Yen Intervention Rumors Cause Gold to Immediately "Explode"
Gold prices surged again on Friday, rising more than 1% and hitting a new record high of around $4,989. The trigger came from a weakening US dollar, pressured by rumors of intervention to strengthen the Japanese yen in the forex market, despite the general risk-on market sentiment.
The dollar continued to lose steam and hit its weakest level since October 2025. The Dollar Index (DXY) fell more than 0.5% to around 97.17, after hitting a daily low of 97.14. When the dollar weakens, gold automatically looks more attractive because it is cheaper for non-US buyers.
Interestingly, US bond yields remained stable throughout the day. This means that gold's rally this time was not due to falling yields, but rather a weak dollar and persistently strong hedging flows. US consumer sentiment data also showed American households becoming more optimistic, adding to the market's movement.

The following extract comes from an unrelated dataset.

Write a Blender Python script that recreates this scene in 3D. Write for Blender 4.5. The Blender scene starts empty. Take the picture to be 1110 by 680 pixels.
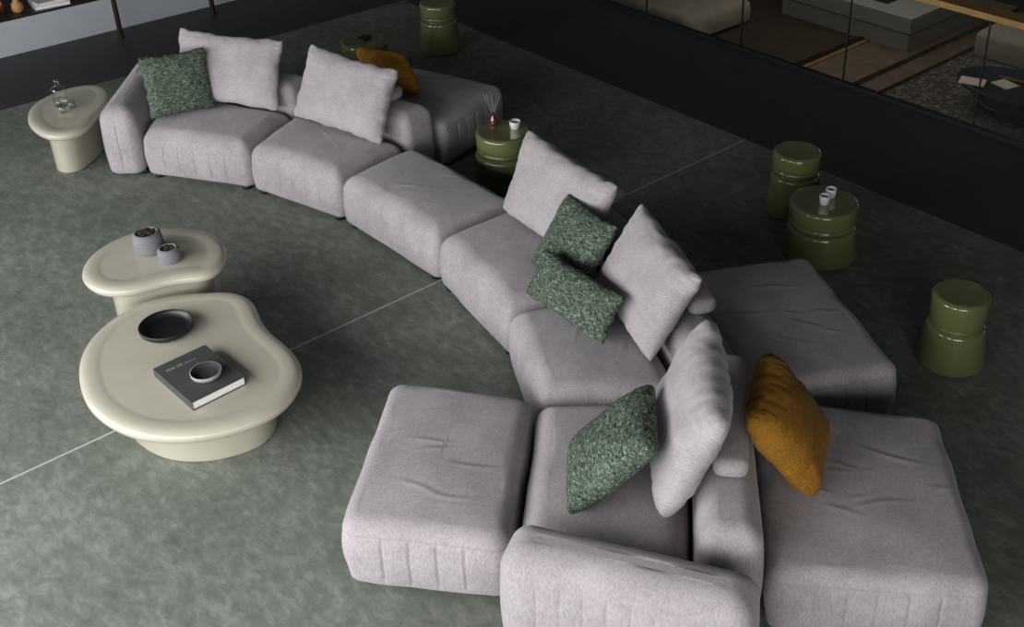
import bpy, bmesh, math, random
from mathutils import Vector, Matrix, noise
random.seed(7)
S = bpy.context.scene
COL = S.collection
R = math.radians

# ------------------------------------------------------------------ camera
HC = 4.2
cd = bpy.data.cameras.new('camera'); cam = bpy.data.objects.new('camera', cd); COL.objects.link(cam)
YAW, PITCH = R(43.64), R(29.731)
cam.location = (0, 0, HC)
cam.rotation_euler = (math.pi/2 - PITCH, 0, -YAW)
cd.sensor_fit = 'HORIZONTAL'; cd.sensor_width = 36
cd.lens = 36 * 1238.1 / 1110
cd.shift_x = -94.15 / 1110
cd.shift_y = -99.3 / 1110
cd.clip_end = 100
S.camera = cam

# ------------------------------------------------------------------ world, lights, exposure
w = bpy.data.worlds.new('world'); S.world = w; w.use_nodes = True
w.node_tree.nodes['Background'].inputs[0].default_value = (0.9, 0.95, 1.0, 1)
w.node_tree.nodes['Background'].inputs[1].default_value = 0.03
S.view_settings.view_transform = 'Standard'; S.view_settings.look = 'None'
S.view_settings.exposure = 0.0; S.view_settings.gamma = 1; S.view_settings.use_curve_mapping = False

def area(name, loc, target, sx, sy, power, col=(1, 1, 1), spread=180):
    l = bpy.data.lights.new(name, 'AREA'); l.shape = 'RECTANGLE'; l.size = sx; l.size_y = sy
    l.energy = power; l.color = col; l.spread = R(spread)
    o = bpy.data.objects.new(name, l); COL.objects.link(o); o.location = loc
    o.rotation_euler = (Vector(target) - Vector(loc)).to_track_quat('-Z', 'Y').to_euler()
    return o
area('window_light', (-1.8, 5.5, 1.95), (3.0, 5.8, 0.1), 10.0, 2.2, 540, (0.97, 0.985, 1.0))
area('window_light_behind', (-0.2, -2.0, 2.1), (2.4, 3.0, 0.3), 4.5, 2.2, 150, (1.0, 0.985, 0.975))
area('lower_room_light', (14.5, 9.5, 0.6), (14.8, 9.5, -2.6), 4.0, 5.0, 48, (1.0, 0.86, 0.7))

# ------------------------------------------------------------------ materials
def newmat(name):
    m = bpy.data.materials.new(name); m.use_nodes = True
    nt = m.node_tree; b = nt.nodes['Principled BSDF']
    return m, nt, b
def N(nt, t, **k):
    n = nt.nodes.new(t)
    for a, v in k.items():
        if a.startswith('i_'): n.inputs[a[2:].replace('_', ' ')].default_value = v
        else: setattr(n, a, v)
    return n
def ramp(nt, stops):
    r = nt.nodes.new('ShaderNodeValToRGB'); e = r.color_ramp.elements
    while len(e) < len(stops): e.new(0.5)
    for i, (p, c) in enumerate(stops): e[i].position = p; e[i].color = (*c, 1)
    return r
def plain(name, col, rough=0.5, metal=0, spec=0.5, coat=0, bump=None, var=0.0):
    m, nt, b = newmat(name)
    b.inputs['Base Color'].default_value = (*col, 1); b.inputs['Roughness'].default_value = rough
    b.inputs['Metallic'].default_value = metal; b.inputs['Specular IOR Level'].default_value = spec
    b.inputs['Coat Weight'].default_value = coat; b.inputs['Coat Roughness'].default_value = 0.04
    tc = N(nt, 'ShaderNodeTexCoord')
    if var:
        n = N(nt, 'ShaderNodeTexNoise', i_Scale=6.0, i_Detail=4.0); nt.links.new(tc.outputs['Object'], n.inputs['Vector'])
        r = ramp(nt, [(0.3, tuple(c*(1-var) for c in col)), (0.7, tuple(min(1, c*(1+var)) for c in col))])
        nt.links.new(n.outputs['Fac'], r.inputs[0]); nt.links.new(r.outputs[0], b.inputs['Base Color'])
    if bump:
        n = N(nt, 'ShaderNodeTexNoise', i_Scale=bump[0], i_Detail=3.0); nt.links.new(tc.outputs['Object'], n.inputs['Vector'])
        bp = N(nt, 'ShaderNodeBump', i_Strength=bump[1], i_Distance=0.004)
        nt.links.new(n.outputs['Fac'], bp.inputs['Height']); nt.links.new(bp.outputs[0], b.inputs['Normal'])
    return m
def fabric(name, c0, c1, weave=420, bump=0.2, sheen=0.25, mott=3.0):
    m, nt, b = newmat(name)
    tc = N(nt, 'ShaderNodeTexCoord')
    n1 = N(nt, 'ShaderNodeTexNoise', i_Scale=mott, i_Detail=6.0, i_Roughness=0.72); nt.links.new(tc.outputs['Object'], n1.inputs['Vector'])
    mp = N(nt, 'ShaderNodeMapping'); mp.inputs['Scale'].default_value = (1, 1, 0.35); nt.links.new(tc.outputs['Object'], mp.inputs['Vector'])
    n2 = N(nt, 'ShaderNodeTexNoise', i_Scale=weave*0.28, i_Detail=3.0, i_Roughness=0.7); nt.links.new(mp.outputs[0], n2.inputs['Vector'])
    mx = N(nt, 'ShaderNodeMath', operation='MULTIPLY_ADD'); mx.inputs[1].default_value = 0.55
    nt.links.new(n2.outputs['Fac'], mx.inputs[0])
    m2 = N(nt, 'ShaderNodeMath', operation='MULTIPLY'); m2.inputs[1].default_value = 0.45
    nt.links.new(n1.outputs['Fac'], m2.inputs[0]); nt.links.new(m2.outputs[0], mx.inputs[2])
    r = ramp(nt, [(0.40, c0), (0.60, c1)]); nt.links.new(mx.outputs[0], r.inputs[0]); nt.links.new(r.outputs[0], b.inputs['Base Color'])
    b.inputs['Roughness'].default_value = 0.95; b.inputs['Specular IOR Level'].default_value = 0.15
    b.inputs['Sheen Weight'].default_value = sheen; b.inputs['Sheen Roughness'].default_value = 0.5
    bp = N(nt, 'ShaderNodeBump', i_Strength=bump, i_Distance=0.003)
    nt.links.new(n2.outputs['Fac'], bp.inputs['Height']); nt.links.new(bp.outputs[0], b.inputs['Normal'])
    return m
M = {}
M['sofa'] = fabric('sofa_fabric', (0.305, 0.272, 0.280), (0.455, 0.412, 0.42))
M['pillow'] = fabric('pillow_fabric', (0.325, 0.292, 0.297), (0.465, 0.427, 0.432))
M['mustard'] = fabric('mustard_fabric', (0.17, 0.075, 0.008), (0.31, 0.145, 0.017), sheen=0.05)
M['black'] = plain('black_plastic', (0.01, 0.01, 0.011), 0.5)

def boucle():
    m, nt, b = newmat('green_boucle')
    tc = N(nt, 'ShaderNodeTexCoord')
    mp = N(nt, 'ShaderNodeMapping'); mp.inputs['Scale'].default_value = (0.6, 1.25, 1)
    nt.links.new(tc.outputs['Object'], mp.inputs['Vector'])
    n = N(nt, 'ShaderNodeTexNoise', i_Scale=75.0, i_Detail=2.5, i_Roughness=0.8, i_Distortion=1.2); nt.links.new(mp.outputs[0], n.inputs['Vector'])
    r = ramp(nt, [(0.34, (0.012, 0.022, 0.014)), (0.46, (0.055, 0.08, 0.056)), (0.56, (0.13, 0.165, 0.125)), (0.7, (0.40, 0.45, 0.37))])
    nt.links.new(n.outputs['Fac'], r.inputs[0]); nt.links.new(r.outputs[0], b.inputs['Base Color'])
    b.inputs['Roughness'].default_value = 1; b.inputs['Specular IOR Level'].default_value = 0.1
    bp = N(nt, 'ShaderNodeBump', i_Strength=0.9, i_Distance=0.006)
    nt.links.new(n.outputs['Fac'], bp.inputs['Height']); nt.links.new(bp.outputs[0], b.inputs['Normal'])
    return m
M['boucle'] = boucle()
M['cream'] = plain('cream_lacquer', (0.50, 0.472, 0.375), 0.26, spec=0.45, coat=0.25, var=0.03)
M['olive'] = plain('olive_glaze', (0.145, 0.163, 0.064), 0.12, spec=0.6, coat=1.0, var=0.06)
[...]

In terms of business activity, the S&P Global survey indicates improving conditions, but new demand signals are weakening in manufacturing and services. This raises concerns that the first quarter's growth rate may not be as strong as expected, despite the US economy previously posting very strong GDP growth in the third quarter of 2025.
Meanwhile, the market is still holding onto the scenario of a Fed rate cut in 2026, although the "dovish" outlook could change if expectations are reduced. Currently, gold remains the leader, up around 15% since the start of the year, while silver has been more aggressive, surging around 39%—a sign that the precious metals rally has not yet completely exhausted itself.